GRAINS-Soybeans hit highest in almost 7 years on S.American crop worry

* Soybeans at highest since summer 2014, corn and wheat also up

* Rains in Brazil, dry weather in Argentina support (Adds price strength in European trade, new comment)

By Naveen Thukral and Michael Hogan

SINGAPORE, March 8 (Reuters) - Chicago soybean futures hit their highest in almost seven years on Monday as dry weather in Argentina and excessive rains in Brazil stoked supply concerns.

Corn and wheat also rose ahead of crop forecasts from the U.S. Department of Agriculture (USDA) on Tuesday.

"Brazil's soybean harvest is being dogged, and a little depleted, by wet weather," said Tobin Gorey of the Commonwealth Bank of Australia. "Argentina's hot, dry weather outlook is threatening soybean crops."

Chicago Board of Trade (CBOT) most-active soybeans hit their highest since June 2014 at $14.60 a bushel and were up 0.9% at $14.44 a bushel at 1046 GMT.

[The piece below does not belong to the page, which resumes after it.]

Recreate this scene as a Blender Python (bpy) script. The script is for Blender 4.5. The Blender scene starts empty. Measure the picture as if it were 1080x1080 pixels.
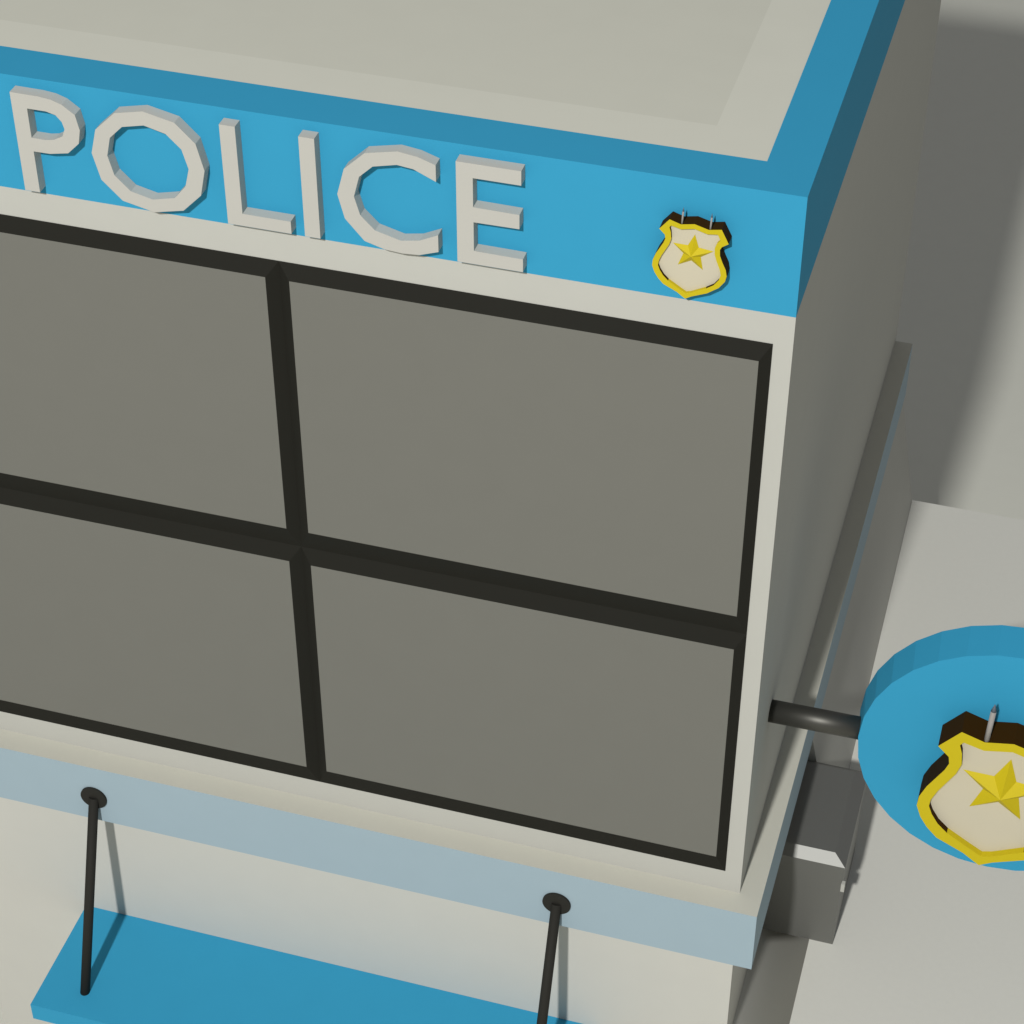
import bpy, bmesh, math
from mathutils import Vector, Matrix

scene = bpy.context.scene
COL = scene.collection
PI = math.pi

# ------------------------------------------------------------------ materials
def material(name, color, rough=0.6, metallic=0.0, spec=0.3, var=0.02, scale=6.0, bump=0.0):
    """Principled paint with a very faint procedural tone variation."""
    m = bpy.data.materials.new(name)
    m.use_nodes = True
    nt = m.node_tree
    b = nt.nodes['Principled BSDF']
    b.inputs['Roughness'].default_value = rough
    b.inputs['Metallic'].default_value = metallic
    b.inputs['Specular IOR Level'].default_value = spec
    tc = nt.nodes.new('ShaderNodeTexCoord')
    nz = nt.nodes.new('ShaderNodeTexNoise')
    nz.inputs['Scale'].default_value = scale
    nz.inputs['Detail'].default_value = 4.0
    nt.links.new(tc.outputs['Object'], nz.inputs['Vector'])
    mx = nt.nodes.new('ShaderNodeMix')
    mx.data_type = 'RGBA'
    c = list(color) + [1.0]
    mx.inputs['A'].default_value = [min(1, v * (1 - var)) for v in color] + [1]
    mx.inputs['B'].default_value = [min(1, v * (1 + var)) for v in color] + [1]
    nt.links.new(nz.outputs['Fac'], mx.inputs['Factor'])
    nt.links.new(mx.outputs['Result'], b.inputs['Base Color'])
    if bump:
        bp = nt.nodes.new('ShaderNodeBump')
        bp.inputs['Strength'].default_value = bump
        bp.inputs['Distance'].default_value = 0.01
        nt.links.new(nz.outputs['Fac'], bp.inputs['Height'])
        nt.links.new(bp.outputs['Normal'], b.inputs['Normal'])
    return m

M = dict(
    white=material('white_paint', (0.490, 0.486, 0.442), 0.8, spec=0.1),
    lower=material('lower_wall_paint', (0.560, 0.550, 0.500), 0.8, spec=0.1),
    letter=material('letter_white_paint', (0.490, 0.478, 0.435), 0.8, spec=0.1),
    roof=material('roof_coating', (0.605, 0.603, 0.520), 0.85, spec=0.1),
    roof_mid_shade=material('roof_centre_shade', (0.565, 0.563, 0.482), 0.85, spec=0.1),  # roof coating darkened: faint shade of the roof centre put into the colour
    ledge=material('ledge_cream_paint', (0.545, 0.537, 0.462), 0.8, spec=0.1),
    blue=material('blue_paint', (0.037, 0.308, 0.510), 0.7, spec=0.1),
    sky_blue=material('pale_blue_paint', (0.340, 0.436, 0.488), 0.8, spec=0.1),
    frame=material('black_frame_paint', (0.0185, 0.018, 0.0145), 0.6, spec=0.05),
    pane=material('grey_glass', (0.167, 0.1645, 0.144), 0.5, spec=0.2),
    yellow=material('yellow_enamel', (0.555, 0.445, 0.010), 0.6, spec=0.15),
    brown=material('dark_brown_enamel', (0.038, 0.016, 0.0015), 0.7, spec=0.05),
    cream=material('cream_enamel', (0.555, 0.507, 0.385), 0.7, spec=0.1),
    pin=material('pin_steel', (0.32, 0.30, 0.28), 0.5, spec=0.2),
    tip=material('pin_tip_steel', (0.12, 0.14, 0.17), 0.5, spec=0.2),
    pole=material('black_pole_metal', (0.09, 0.088, 0.078), 0.48, metallic=0.8, spec=0.5),
    cable=material('black_cable', (0.026, 0.025, 0.021), 0.7, spec=0.1),
    box=material('grey_unit_metal', (0.178, 0.178, 0.164), 0.47, metallic=0.45, spec=0.5),
    slab=material('pale_concrete', (0.655, 0.65, 0.59), 0.9, spec=0.05, bump=0.03, scale=30),
    ground=material('ground_screed', (0.68, 0.68, 0.60), 0.9, spec=0.05),
)

# ------------------------------------------------------------------ mesh helpers
def obj(name, bm, mats, parent=None, smooth=False, recalc=True):
    if recalc:
        bmesh.ops.recalc_face_normals(bm, faces=bm.faces[:])
    me = bpy.data.meshes.new(name)
    bm.to_mesh(me); bm.free()
    for m in (mats if isinstance(mats, (list, tuple)) else [mats]):
        me.materials.append(m)
    if smooth:
        for p in me.polygons: p.use_smooth = True
    o = bpy.data.objects.new(name, me)
    COL.objects.link(o)
    if parent is not None:
        o.parent = parent
        o.matrix_parent_inverse = Matrix.Translation(-Vector(parent.location))
    return o

def thing(name, label, cat, loc=(0, 0, 0), group=None):
    o = bpy.data.objects.new(name, None)
    o.empty_display_size = 0.2
    COL.objects.link(o)
    o.location = loc
    o['label'] = label; o['category'] = cat
    if group: o['group'] = group
    return o

def add_box(bm, x0, x1, y0, y1, z0, z1, mat=0, bevel=0.0):
    r = bmesh.ops.create_cube(bm, size=1.0)
    for v in r['verts']:
        v.co = Vector(((x0 + x1) / 2 + v.co.x * (x1 - x0),
                       (y0 + y1) / 2 + v.co.y * (y1 - y0),
                       (z0 + z1) / 2 + v.co.z * (z1 - z0)))
    fs = {f for v in r['verts'] for f in v.link_faces}
    for f in fs: f.material_index = mat
    if bevel:
        es = list({e for f in fs for e in f.edges})
        bmesh.ops.bevel(bm, geom=es, offset=bevel, segments=1, affect='EDGES')
    return fs

def box(name, dims, mats, parent=None, bevel=0.0):
    bm = bmesh.new(); add_box(bm, *dims, bevel=bevel)
    return obj(name, bm, mats, parent)

def add_prism(bm, pts, y0, y1, holes=(), front_mat=0, side_mat=0):
    """outline in the x,z plane (with holes), front at y0, back at y1 (y0 < y1)"""
    loops = [pts] + list(holes)
    edges = []
    fr = []
    for lp in loops:
        vs = [bm.verts.new((x, y0, z)) for x, z in lp]
        fr.append(vs)
        for i in range(len(vs)):
            edges.append(bm.edges.new((vs[i], vs[(i + 1) % len(vs)])))
    res = bmesh.ops.triangle_fill(bm, use_beauty=True, use_dissolve=False, edges=edges)
    caps = [g for g in res['geom'] if isinstance(g, bmesh.types.BMFace)]
    for f in caps:
        f.material_index = front_mat
    bk = []
    vmap = {}
    for vs in fr:
        b = [bm.verts.new((v.co.x, y1, v.co.z)) for v in vs]
        for v, w in zip(vs, b): vmap[v] = w
        bk.append(b)
    for f in caps:
        g = bm.faces.new([vmap[v] for v in reversed(f.verts)])
        g.material_index = side_mat
    for vs, b in zip(fr, bk):
        n = len(vs)
        for i in range(n):
            f = bm.faces.new((vs[i], vs[(i + 1) % n], b[(i + 1) % n], b[i]))
            f.material_index = side_mat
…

Corn rose 0.6% to $5.49 a bushel while wheat also rose 0.6% to $6.57 a bushel.

Concerns increased over crops in Argentina, the world's top soymeal exporter, after Commodity Weather Group said a rain deficit was seen "leading to severe yield loss" for 30% of the soy belt in the coming 10 days.

China's soybean imports in the first two months of 2021 fell on the year, as rains in top exporter Brazil slowed some shipments.

"The initial delays in Brazil have still not been caught up, which incidentally also threatens to push sowing of the important second corn crop beyond the ideal planting window," Germany's Commerzbank said in a note. "What is more, news from neighbouring Argentina about excessively hot and dry weather, which is also set to persist in the coming two weeks, has reignited concerns about the crop there."

Soybeans are poised to rise into a $15.53-1/2 to $15.63-1/2 range, said Reuters analyst Wang Tao.

Traders also adjusted positions ahead of monthly USDA world supply and demand forecasts on Tuesday. The agency is expected to lower its estimates for 2020/21 ending stocks for soybeans and corn, analysts told Reuters.